**Stated exercise**
Can you find the lines of the listing that include "from" and copy every one?

**Given data**

◇ ◇ ◇ ◇

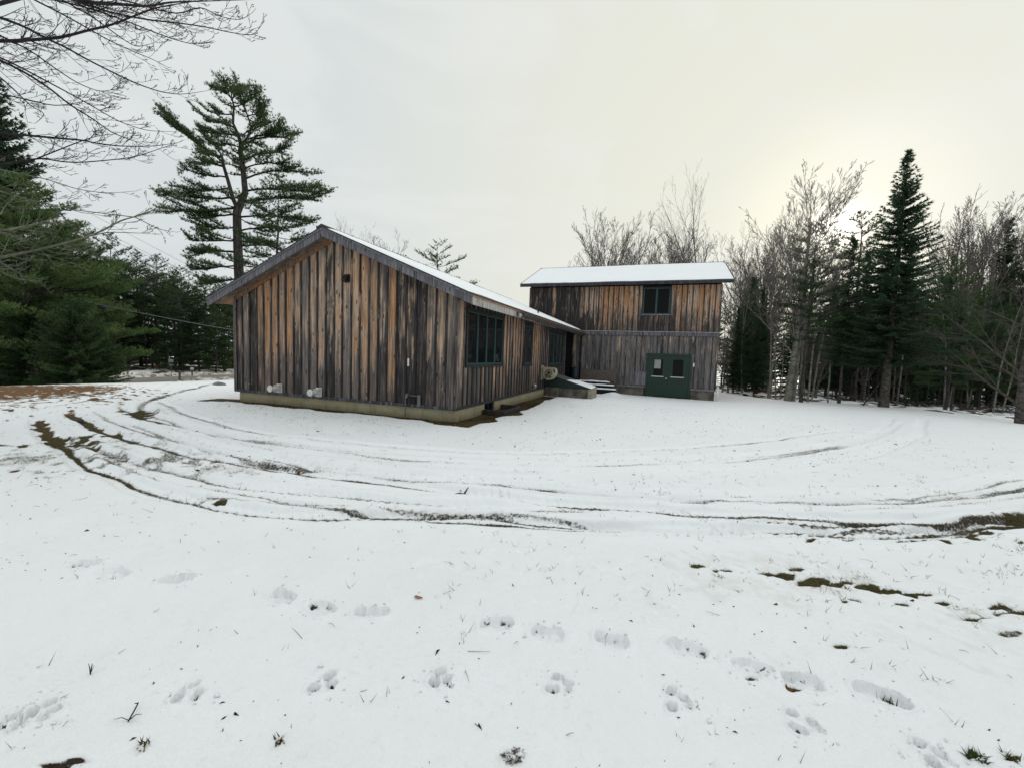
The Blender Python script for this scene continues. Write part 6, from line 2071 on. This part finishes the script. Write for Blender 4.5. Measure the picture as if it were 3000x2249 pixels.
for pts, cv_, r0, d0, d1, dn, dk in LIMB:
    r0 = r0 * (.72 if dk else .58)
    k = len(pts)
    P = np.array([at(*cv_(*p_), d0 + (d1 - d0) * i / (k - 1)) for i, p_ in enumerate(pts)])
    # smooth it, then root it in the trunk
    t = np.linspace(0, k - 1, (k - 1) * 4 + 1)
    Q_ = np.c_[[np.interp(t, np.arange(k), P[:, c]) for c in range(3)]].T
    for _ in range(2):
        Q_[1:-1] = (Q_[:-2] + 2 * Q_[1:-1] + Q_[2:]) / 4
    hgt = float(np.clip(Q_[0][2] - .4, 1.6, 8.0))
    root = TB + np.array([.1, .08, 0]) + np.array([0, 0, hgt - TB[2]])
    lead = bez(root, Q_[0], .15, 6, rg, .03)[:-1]
    path = np.r_[lead, Q_] - TB
    n = len(path)
    rad = np.r_[np.linspace(r0 * 1.7, r0 * 1.05, 5), r0 * (1 - np.linspace(0, 1, n - 5)) ** .75 + .0022]
    out = [(0, path, rad)]
    tot = np.linalg.norm(np.diff(path[5:], axis=0), axis=1).sum()
    for j in range(int(tot * 13 * dn)):
        i = rg.integers(6, n - 2)
        f = (i - 5) / (n - 5)
        d = unit((path[i + 1] - path[i])[None])[0]
        perp = unit(np.cross(d, FW + rg.normal(0, .35, 3))[None])[0] * rg.choice([-1, 1])
        a = rg.uniform(.45, .95)
        L_ = rg.uniform(.14, .55) * (1.15 - .6 * f) * (1 if r0 > .01 else .7)
        grow2(rg, path[i], d * math.cos(a) + perp * math.sin(a), L_, max(rad[i] * .30, .0024), 1, out,
              [None, (5, 3, .5, .6, .09, .035, .3), (4, 2, .5, .6, .1, .05, .3), (3, 0, 0, 0, .1, .05)])
    out.append((1, np.array([path[-1], path[-1] + (path[-1] - path[-2]) * 1.0 + [0, 0, .03]]), np.array([.0028, .0018])))
    link('limb', lines_mesh('limb', out, M_TWIGD if dk else M_TWIGG, (7, 4, 3, 3, 3)), nt)

# ---- cables
def cable(name, pts, r, m, lab, sag=.25):
    P = np.array(pts)
    t = np.linspace(0, 1, 20)
    q = P[0][None] * (1 - t)[:, None] + P[1][None] * t[:, None]
    q[:, 2] -= sag * 4 * t * (1 - t)
    mb = MB().tube([tuple(x) for x in q], r, 6)
    return tag(mb.build(name, m), lab, 'cable')


cable('service_cable', (at(60, 838, 24), at(690, 968, 20)), .014, M_PIPE, 'thick grey cable slung in front of the left wood towards the cabin', .12)
sb = at(300, 899, 22.7)
tag(MB().tube([tuple(sb + RT * -.25 + UP * .03), tuple(sb + RT * -.2), tuple(sb + RT * .2 + UP * -.08), tuple(sb + RT * .25 + UP * -.09)], [.04, .09, .09, .04], 10).build('splice_box', M_BLACK), 'black splice case hanging on the thick cable', 'cable box')
for k, (a, e) in enumerate((((235, 610), (720, 862)), ((255, 655), (640, 838)), ((225, 660), (560, 800)))):
    cable('power_line', (at(*a, 34), at(*e, 46)), .012, M_PIPE, ('highest', 'middle', 'lowest')[k] + ' of the thin power lines in the sky left of the tall pine', .1)
# ------------------------------------------------------------------ small stuff on the snow
RG = np.random.default_rng(201)
# thawed grass: short blades where the snow is gone, sparse stubble elsewhere
bare_n = BARE_SHADE + (vn(GX, GY, .09, 150) - .5) * .5
isG = (WG / tot) * (WD / tot < .6)
w1 = np.where((bare_n > .50) & (Rr < 22) & (Rr > .9), 1.0, 0) * np.clip(isG + .15, 0, 1) * np.minimum(Rr, 9) ** 2
stub = sstep(.10, .5, BARE_SHADE) * .25 + .006
# sparse stubble concentrated on the right foreground and around the left ruts
reg = np.exp(-(((GX - 9.0) / 3.2) ** 2 + ((GY + 3.4) / 2.2) ** 2)) + .7 * np.exp(-(((GX + 4.5) / 2.8) ** 2 + ((GY + .9) / 1.6) ** 2)) + .10
w2 = np.where((Rr < 16) & (Rr > .8), 1.0, 0) * reg * (vn(GX, GY, .5, 151) ** 3) * Rr ** 2
for w_, num, hlo, hhi, wd_, nm, lab in ((w1, 26000, .018, .055, .006, 'grass', 'matted olive grass in the thawed tyre ruts'), (w2, 6600, .02, .085, .0038, 'grass_stubble', 'sparse grass blades poking through the snow')):
    pr = w_ / w_.sum()
    ids = RG.choice(len(GX), num, p=pr)
    if nm == 'grass_stubble':       # stubble grows in small tussocks
        ids = np.repeat(ids[:num // 3], 3)
    P = np.c_[GX[ids], GY[ids], GZ[ids]] + np.c_[RG.normal(0, .012, (len(ids), 2)), np.full(len(ids), -.004)]
    h = RG.uniform(hlo, hhi, len(ids))
    d = np.c_[RG.normal(0, .75, (len(ids), 2)), np.ones(len(ids)) * (.55 if nm == 'grass' else .9)]
    v, f, t = needles(P, unit(d), h, wd_, 1, .1, RG, RG.random(len(ids)))
    if nm == 'grass':
        m_gr = leaf_mat('thawed_grass', (.050, .046, .016), (.125, .105, .045), (.24, .15, .06))
    tag(link(nm, np_mesh(nm, v, f, m_gr, False, {'tint': t})), lab, kind='stuff')
# grit, bud scales and crumbs of bark over the snow
w3 = np.where((Rr < 18) & (Rr > .7), 1.0, 0) * (vn(GX, GY, 1.1, 152) ** 2 + .08) * Rr ** 1.7 * (BARE_SHADE < .5)
ids = RG.choice(len(GX), 3000, p=w3 / w3.sum())
s = RG.gamma(1.2, .0024, len(ids)) + .0014
s *= np.clip(Rr[ids] / 6, .7, 1.15)
P = np.c_[GX[ids], GY[ids], GZ[ids] + .001]
az = RG.uniform(0, 6.28, len(ids))
el = RG.uniform(1, 3.2, len(ids))
dx, dy = np.c_[np.cos(az), np.sin(az)] * (s * el)[:, None], np.c_[-np.sin(az), np.cos(az)] * s[:, None]
V = np.empty((len(ids), 4, 3))
for k, (a, c, z) in enumerate(((-1, -.5, 0), (1, -.2, 0), (.3, 1, 0), (0, 0, 1.2))):
    V[:, k, :2] = P[:, :2] + dx * a + dy * c
    V[:, k, 2] = P[:, 2] + z * s
f = (np.arange(len(ids)) * 4)[:, None, None] + np.array([[0, 1, 3], [1, 2, 3], [2, 0, 3]])[None]
m_crumb = leaf_mat('bark_crumbs', (.020, .017, .014), (.085, .062, .042), (.20, .12, .05))
tag(link('litter', np_mesh('litter', V.reshape(-1, 3), f.reshape(-1, 3), m_crumb, False, {'tint': np.repeat(RG.random(len(ids)), 4)})), 'dark crumbs of bark and bud scales scattered on the snow', kind='stuff')
# fallen needles and thin twigs lying on the snow
w4 = np.where((Rr < 14) & (Rr > .8), 1.0, 0) * (vn(GX, GY, 1.7, 153) ** 2 + .1) * Rr ** 2
ids = RG.choice(len(GX), 650, p=w4 / w4.sum())
L_ = []
for i_ in ids:
    a = RG.uniform(0, 6.28)
    l = RG.gamma(2.0, .028)
    p = np.array([GX[i_], GY[i_], GZ[i_] + .003])
    e = p + np.array([math.cos(a) * l, math.sin(a) * l, RG.uniform(-.002, .014)])
    L_.append((np.array([p, (p + e) / 2 + RG.normal(0, .004, 3) + [0, 0, .003], e]), np.array([.0016, .0014, .0008])))
v, q = tubes(L_, 3)
tag(link('fallen_twigs', np_mesh('fallen_twigs', v, q, M_TWIG)), 'thin fallen twigs and stalks lying on the snow', kind='stuff')
# forest floor sticks and leaf litter lumps
L_ = []
for k in range(420):
    x_ = RG.uniform(9, 32)
    y_ = max(18.6 + .2 * (x_ - 9), 34.5 - 1.1 * x_) + RG.gamma(1.5, 4)
    a, l = RG.uniform(0, 6.28), RG.gamma(2.2, .45)
    z_ = gz(x_, y_) + .06
    p = np.array([x_, y_, z_])
    e = p + np.array([math.cos(a) * l, math.sin(a) * l, RG.uniform(-.05, .35) * l])
    L_.append((bez(p, e, .05, 5, RG, .04), np.linspace(.035, .010, 5) * RG.uniform(.4, 1.2)))
v, q = tubes(L_, 4)
tag(link('brushwood', np_mesh('brushwood', v, q, M_SBARK)), 'dead sticks strewn over the snowy woodland floor', kind='stuff')
# dry leaves on the thawed strips
msk_ = (BARE_SHADE > .6) & (Rr < 26) & (Rr > 6) & (WD / tot > .25) & (GY < 9) & (GY > -2)
ids = RG.choice(np.nonzero(msk_)[0], 1100)
P = np.c_[GX[ids], GY[ids], GZ[ids] + .012]
a1 = unit(np.c_[RG.normal(size=(len(ids), 2)), RG.normal(0, .3, len(ids))])
a2 = unit(np.cross(a1, np.c_[RG.normal(0, .4, (len(ids), 2)), np.ones(len(ids))]))
sz = RG.uniform(.014, .034, len(ids))[:, None]
V = np.stack([P - a1 * sz * 1.3, P + a2 * sz * .7 + [0, 0, .006], P + a1 * sz * 1.3, P - a2 * sz * .7 + [0, 0, .006]], 1)
m_lf = leaf_mat('dry_leaves', (.060, .032, .015), (.19, .115, .055), (.30, .20, .10))
tag(link('dry_leaves', np_mesh('dry_leaves', V.reshape(-1, 3), np.arange(len(ids) * 4).reshape(-1, 4), m_lf, False, {'tint': np.repeat(RG.random(len(ids)), 4)})), 'dry brown leaves along the cabin foundation', kind='stuff')


# single things lying in the snow
def on_snow(u, v):
    c = gp(u, v)
    i_ = int(np.argmin((GX - c[0]) ** 2 + (GY - c[1]) ** 2))
    return np.array([GX[i_], GY[i_], GZ[i_]])


c = on_snow(1355, 1437)
mb = MB().tube([(-.16, .02, .0), (-.05, 0, .035), (.06, -.01, .03), (.14, -.02, .0)], [.012, .022, .022, .012], 7).tube([(.02, 0, .03), (.05, .03, .10), (.075, .05, .155)], [.017, .012, .006], 6).tube([(.06, -.01, .03), (.12, -.06, .06)], [.012, .006], 6)
mb.v = [(x * .75, y * .75, z * .7) for x, y, z in mb.v]
tag(mb.build('fallen_stick', M_SBARK, None, tuple(c)), 'forked grey stick lying in the wheel rut below the cabin corner', 'stick')
c = on_snow(232, 1225)
mb = MB().tube([(-.22, .0, .02), (-.06, .02, .05), (.10, 0, .04), (.30, -.05, .02)], [.03, .05, .05, .015], 7)
tag(mb.build('fallen_stick', M_SBARK, None, tuple(c)), 'dark stub of wood at the head of the left tyre rut', 'stick')
c = on_snow(1225, 1752)
mb = MB().add([(-.032, 0, .006), (-.008, -.014, .012), (.03, -.004, .008), (.036, .004, .014), (.0, .016, .008), (-.022, .012, .012)], [(0, 1, 5), (1, 4, 5), (1, 2, 4), (2, 3, 4)])
tag(mb.build('fallen_leaf', plain('orange_leaf', (.30, .14, .05), (.22, .10, .04), .7), None, tuple(c)), 'single orange brown leaf on clean snow above the boot prints', 'leaf')
c = on_snow(398, 2095)
mb = MB().tube([(-.075, .035, .012), (-.04, .03, .03), (-.01, .0, .03), (.0, -.03, .006)], [.0016, .003, .0032, .003], 5).tube([(.0, -.028, .008), (.02, -.012, .03), (.05, -.004, .036)], [.0024, .002, .001], 4) \
    .tube([(-.002, -.026, .008), (-.03, -.036, .02), (-.06, -.05, .012)], [.002, .0016, .001], 4).tube([(.012, -.02, .02), (.03, -.03, .03)], [.0016, .001], 4)
tag(mb.build('fallen_twig', M_TWIGD, None, tuple(c)), 'curved dark twig poking from the snow at the lower left', 'twig')
c = on_snow(263, 1970)
mb = MB().tube([(0, 0, 0), (-.012, .004, .028), (-.034, .01, .04)], [.0022, .0022, .001], 5).tube([(0, 0, 0), (.004, .004, .035), (.006, .006, .055)], [.003, .0026, .0012], 5).tube([(.002, .002, .01), (.018, .008, .05)], [.0016, .0008], 4)
tag(mb.build('plant_sprig', M_TWIGD, None, tuple(c)), 'small forked dark sprig standing in the lower left snow', 'sprig')
for (u, v, lab, n_, sc_) in ((2850, 2215, 'dark green weed tuft at the lower right edge of the snow', 26, 1.0), (2970, 2225, 'dry weed tuft in the lower right corner', 18, .8), (2612, 2052, 'green weed tuft in a boot hollow on the right', 34, .9),
                             (420, 2180, 'small pale seedling tuft near the bottom left', 12, .6), (815, 2175, 'thin grass tuft near the bottom, left of centre', 12, .6)):
    c = on_snow(u, v)
    P = np.c_[RG.normal(0, .022 * sc_, (n_, 2)), np.zeros(n_)]
    d = np.c_[RG.normal(0, .8, (n_, 2)), np.ones(n_) * .8]
    vv, ff_, tt = needles(P, unit(d), .055 * sc_, .007, 2, .2, RG, RG.random(n_))
    tag(link('weed_tuft', np_mesh('weed_tuft', vv, ff_, m_gr if 'green' not in lab else leaf_mat('green_weed', (.02, .045, .012), (.05, .085, .025)), False, {'tint': tt}), loc=tuple(c)), lab, 'weed')

# crumbs of snow kicked up round the prints
RG = np.random.default_rng(303)
V, Q = [], []
for (u, v) in BOOT + PAW:
    c0 = gp(u * PX, v * PX)
    for _ in range(16):
        a, r = RG.uniform(0, 6.28), RG.uniform(.05, .17)
        x_, y_ = c0[0] + math.cos(a) * r, c0[1] + math.sin(a) * r * .8
        i_ = int(np.argmin((GX - x_) ** 2 + (GY - y_) ** 2))
        s_ = RG.gamma(2.0, .0022) + .002
        o_ = len(V)
        for dx_, dy_, dz_ in ((1, 0, 0), (-.4, .9, 0), (-.5, -.8, 0), (.1, .1, 1.2), (.0, .0, -.5)):
            V.append((x_ + dx_ * s_ * RG.uniform(.7, 1.3), y_ + dy_ * s_ * RG.uniform(.7, 1.3), GZ[i_] + .3 * s_ + dz_ * s_))
        Q += [(o_, o_ + 1, o_ + 3), (o_ + 1, o_ + 2, o_ + 3), (o_ + 2, o_, o_ + 3), (o_ + 1, o_, o_ + 4), (o_ + 2, o_ + 1, o_ + 4), (o_, o_ + 2, o_ + 4)]
tag(link('snow_crumbs', np_mesh('snow_crumbs', np.array(V), np.array(Q), M_RSNOW)), 'crumbs of snow kicked up round the footprints', kind='stuff')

◇ ◇ ◇ ◇

**Result of the task**
The Blender Python script for this scene continues. Write part 6, from line 2071 on. This part finishes the script. Write for Blender 4.5. Measure the picture as if it were 3000x2249 pixels.
tag(mb.build('fallen_twig', M_TWIGD, None, tuple(c)), 'curved dark twig poking from the snow at the lower left', 'twig')